* _Aim of the task_:
Print exactly the lines from the first one down to the line that contains "boulder('ditch_bank', 'dark mossy", both included, and skip the pictures.

* _Record set_:
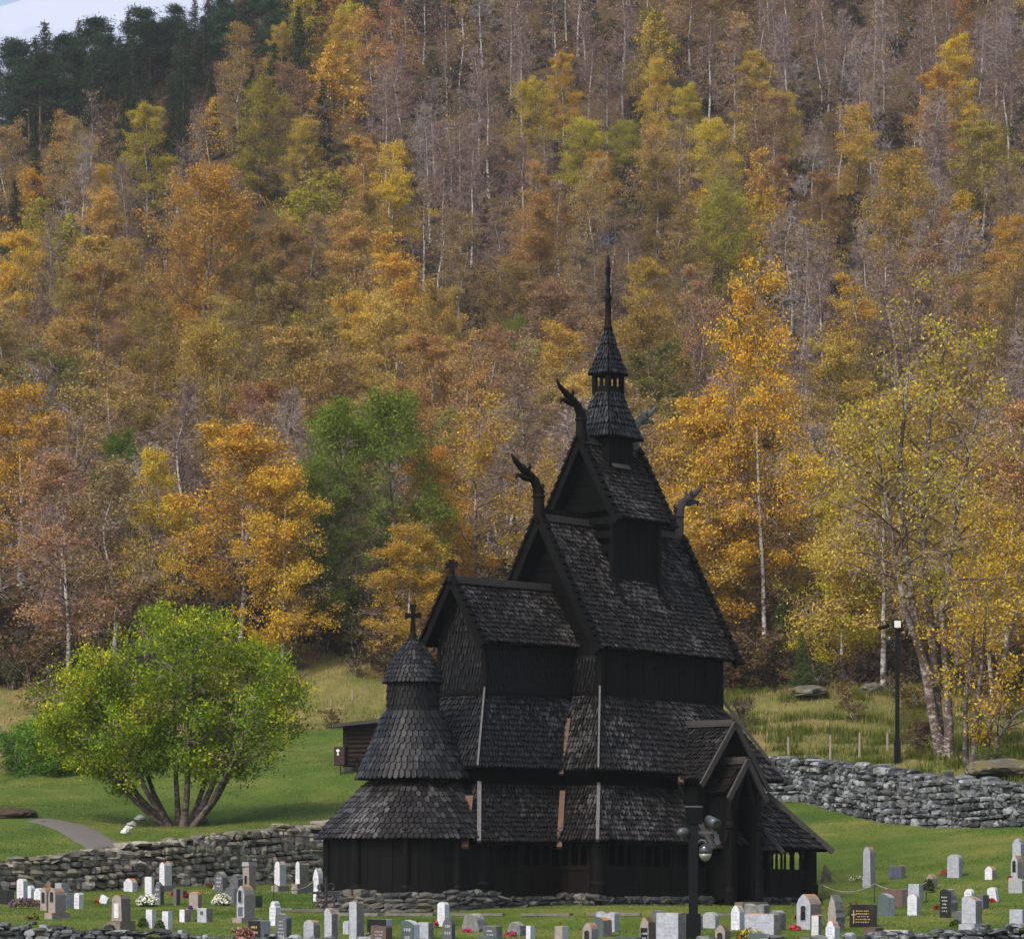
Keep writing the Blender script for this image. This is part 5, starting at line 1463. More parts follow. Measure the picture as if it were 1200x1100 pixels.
bush(868, 858, 42, .8, (.05, .035, .03), 'dark leafless shrub peeking past the porch roof', 125, 'shrub2')
for k, (px, py, w_, h_, lab) in enumerate([(1000, 792, 34, 22, 'grey rock beside the yellow bush on the meadow'), (948, 815, 52, 20, 'long pale mossy rock below the dark juniper'), (1042, 803, 56, 26, 'low mossy rock left of the leaning birch'), (972, 803, 40, 26, 'small mossy rock between two larger rocks'), (960, 780, 56, 28, 'upper mossy rock at the foot of the wood'), (1022, 812, 36, 20, 'small grey rock nearest the lamp post')]):
    boulder('rock', lab, px, py, w_, h_ * .62, M['rock'], np.random.default_rng(50 + k), 'rock', 'mossy rocks on the meadow', y0=135)
boulder('boulder', 'broad grey boulder at the right edge on top of the stone wall', 1172, 914, 110, 18, M['rock'], np.random.default_rng(61), y0=121.0)
boulder('boulder', 'flat grey stone at the foot of the round lawn tree', 235, 966, 24, 9, M['rock'], np.random.default_rng(62), y0=105)
for k, (px, py, w_) in enumerate([(164, 960, 14), (155, 967, 12), (150, 972, 11), (146, 976, 10)]):
    boulder('stepping_stone', ['highest and widest white stepping stone beside the lawn tree', 'second white stepping stone below the widest one', 'third white stepping stone down the lawn', 'lowest and smallest white stepping stone beside the path'][k], px, py, w_, 5, M['whiterock'], np.random.default_rng(70 + k), 'stone', 'white stepping stones', y0=105)
boulder('ditch_bank', 'dark mossy bank of the ditch at the left edge of the lawn', 15, 957, 60, 12, M['soil'], np.random.default_rng(81), 'bank', y0=110)

# ------------------------------------------------------------------ grass, fallen leaves
def blades(name, n, region, hfun, cfun, wid=.012, seed=1):
    r = np.random.default_rng(seed)
    x, y = region(r, n)
    z = height(x, y); k = len(x)
    h = hfun(r, x, y)
    az = r.uniform(0, 2 * PI, k); ln = r.normal(0, .35, k) * h
    b = np.stack([x, y, z - .02], -1); s = np.stack([np.cos(az), np.sin(az), np.zeros(k)], -1) * wid * (1 + h[:, None])
    tip = b + np.stack([np.cos(az + 1.5) * ln, np.sin(az + 1.5) * ln, h], -1)
    v = np.stack([b - s, b + s, tip], 1).reshape(-1, 3)
    me = fast_mesh(name, v, np.arange(3 * k).reshape(-1, 3), M['blade'])
    c = np.repeat(cfun(r, x, y), 3, axis=0)
    a = me.attributes.new('tint', 'FLOAT_COLOR', 'POINT'); a.data.foreach_set('color', np.concatenate([c, np.ones((len(c), 1))], 1).astype(np.float32).ravel())
    o = bpy.data.objects.new(name, me); link(o); return tag(o, kind='stuff')
def lerp(a, b, t): return np.array(a)[None] * (1 - t[:, None]) + np.array(b)[None] * t[:, None]
def region_low(r, n):
    y = 79 + (133 - 79) * r.random(n); x = r.uniform(-.165, .165, n) * y
    k = (wall_dist(x, y) < -.2)
    return x[k], y[k]
def region_lawn(r, n):
    y = 108 + 55 * r.random(n); x = r.uniform(-.165, -.0, n) * y
    k = (wall_dist(x, y) > .6) & (y < lawn_edge(x) + 1)
    pd = np.min(np.hypot(x[:, None] - np.array([q[0] for q in pp])[None], (y[:, None] - np.array([q[1] for q in pp])[None])), axis=1)
    return x[k & (pd > 1.2)], y[k & (pd > 1.2)]
def region_mead(r, n):
    y = 118 + 60 * r.random(n); x = r.uniform(-.165, .165, n) * y
    k = (wall_dist(x, y) > .6) & ((y > lawn_edge(x) + vnoise(x, y, 5) * 4) | (x > 5)) & (y < wood_edge(x) + 5)
    return x[k], y[k]
def c_lawn(r, x, y):
    t = np.clip(vnoise(x, y, 4) * 1.6 + vnoise(x, y, 1.2) * .8 + .45 + r.normal(0, .2, len(x)), 0, 1)
    return lerp((.040, .088, .009), (.165, .18, .04), t)
def c_mead(r, x, y):
    t = np.clip(vnoise(x, y, 6) * 2.2 + vnoise(x, y, 1.5) * 1.0 + .16 + .40 * sstep(4, -8, x) + r.normal(0, .2, len(x)), 0, 1)
    return lerp((.075, .105, .016), (.36, .265, .12), t)
blades('lawn_grass', 150000, region_low, lambda r, x, y: r.uniform(.03, .075, len(x)) + .05 * np.clip(vnoise(x, y, 2.5), 0, 1), c_lawn, .012, 1)
blades('lawn_grass', 110000, region_lawn, lambda r, x, y: r.uniform(.03, .08, len(x)), c_lawn, .014, 2)
blades('meadow_grass', 120000, region_mead, lambda r, x, y: r.uniform(.07, .24, len(x)) + .42 * np.clip(vnoise(x, y, 2.2), 0, 1) * r.random(len(x)), c_mead, .012, 3)
def region_tuss(r, n):
    x, y = region_mead(r, 900); k = (x > 4) & (y < 162); x, y = x[k][:150], y[k][:150]
    m = max(1, n // max(1, len(x)))
    return np.repeat(x, m) + r.normal(0, .32, len(x) * m), np.repeat(y, m) + r.normal(0, .32, len(x) * m)
blades('meadow_grass', 24000, region_tuss, lambda r, x, y: r.uniform(.15, .5, len(x)), lambda r, x, y: lerp((.05, .085, .012), (.15, .15, .03), r.random(len(x))), .016, 9)
def leaf_litter(name, n, region, seed, cols):
    r = np.random.default_rng(seed); x, y = region(r, n); z = height(x, y) + .03
    v, f = leaves_arrays(r, np.stack([x, y, z], -1), .07, 0, .8)
    v = v.reshape(-1, 4, 3); c = v.mean(1, keepdims=True); v[:, :, 2:] = c[:, :, 2:] + (v[:, :, 2:] - c[:, :, 2:]) * .3
    me = fast_mesh(name, v.reshape(-1, 3), f, M['blade'])
    t = np.array(cols)[r.integers(0, len(cols), len(x))]
    a = me.attributes.new('tint', 'FLOAT_COLOR', 'POINT'); a.data.foreach_set('color', np.concatenate([np.repeat(t, 4, axis=0), np.ones((len(x) * 4, 1))], 1).astype(np.float32).ravel())
    o = bpy.data.objects.new(name, me); link(o); tag(o, kind='stuff')
leaf_litter('fallen_leaves', 5200, lambda r, n: tuple(np.concatenate(q) for q in zip(region_low(r, n // 3), region_lawn(r, n))), 5, [(.36, .24, .05), (.30, .27, .06), (.22, .12, .04), (.40, .33, .12)])
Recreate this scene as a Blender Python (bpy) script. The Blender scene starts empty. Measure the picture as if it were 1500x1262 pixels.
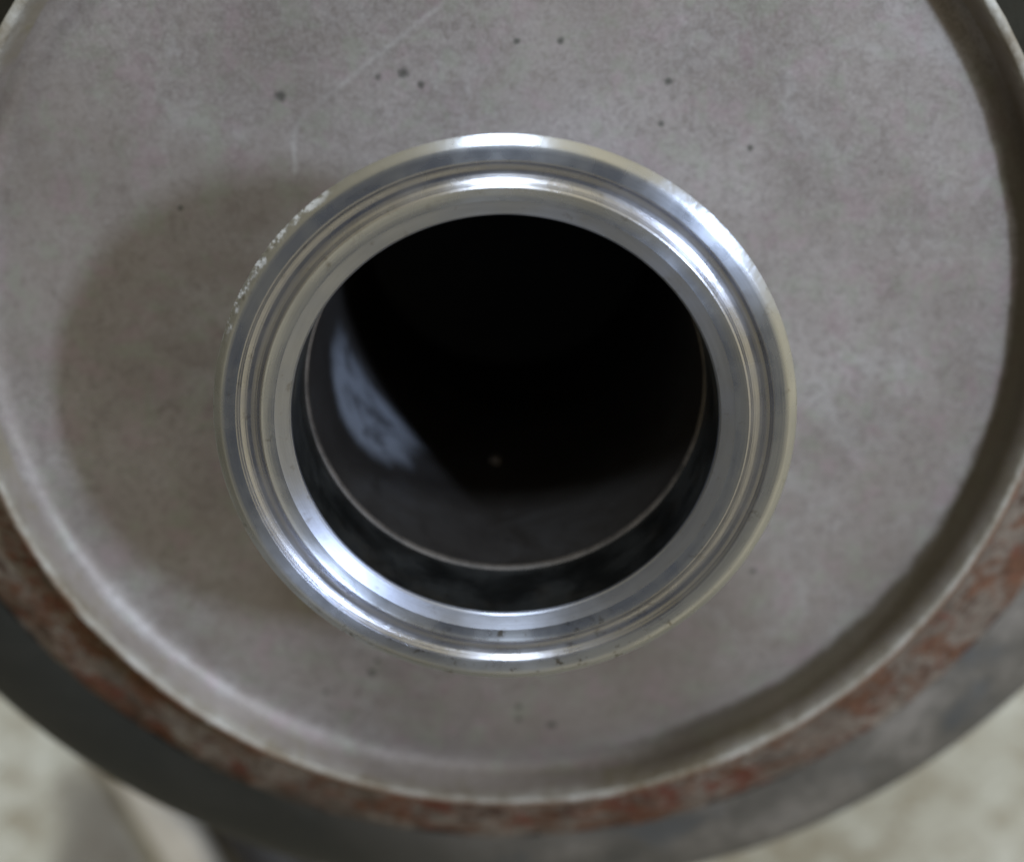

* _Final result_:
Keep writing the Blender script for this image. This is part 5, starting at line 1463. More parts follow. Measure the picture as if it were 1200x1100 pixels.
bush(868, 858, 42, .8, (.05, .035, .03), 'dark leafless shrub peeking past the porch roof', 125, 'shrub2')
for k, (px, py, w_, h_, lab) in enumerate([(1000, 792, 34, 22, 'grey rock beside the yellow bush on the meadow'), (948, 815, 52, 20, 'long pale mossy rock below the dark juniper'), (1042, 803, 56, 26, 'low mossy rock left of the leaning birch'), (972, 803, 40, 26, 'small mossy rock between two larger rocks'), (960, 780, 56, 28, 'upper mossy rock at the foot of the wood'), (1022, 812, 36, 20, 'small grey rock nearest the lamp post')]):
    boulder('rock', lab, px, py, w_, h_ * .62, M['rock'], np.random.default_rng(50 + k), 'rock', 'mossy rocks on the meadow', y0=135)
boulder('boulder', 'broad grey boulder at the right edge on top of the stone wall', 1172, 914, 110, 18, M['rock'], np.random.default_rng(61), y0=121.0)
boulder('boulder', 'flat grey stone at the foot of the round lawn tree', 235, 966, 24, 9, M['rock'], np.random.default_rng(62), y0=105)
for k, (px, py, w_) in enumerate([(164, 960, 14), (155, 967, 12), (150, 972, 11), (146, 976, 10)]):
    boulder('stepping_stone', ['highest and widest white stepping stone beside the lawn tree', 'second white stepping stone below the widest one', 'third white stepping stone down the lawn', 'lowest and smallest white stepping stone beside the path'][k], px, py, w_, 5, M['whiterock'], np.random.default_rng(70 + k), 'stone', 'white stepping stones', y0=105)
boulder('ditch_bank', 'dark mossy bank of the ditch at the left edge of the lawn', 15, 957, 60, 12, M['soil'], np.random.default_rng(81), 'bank', y0=110)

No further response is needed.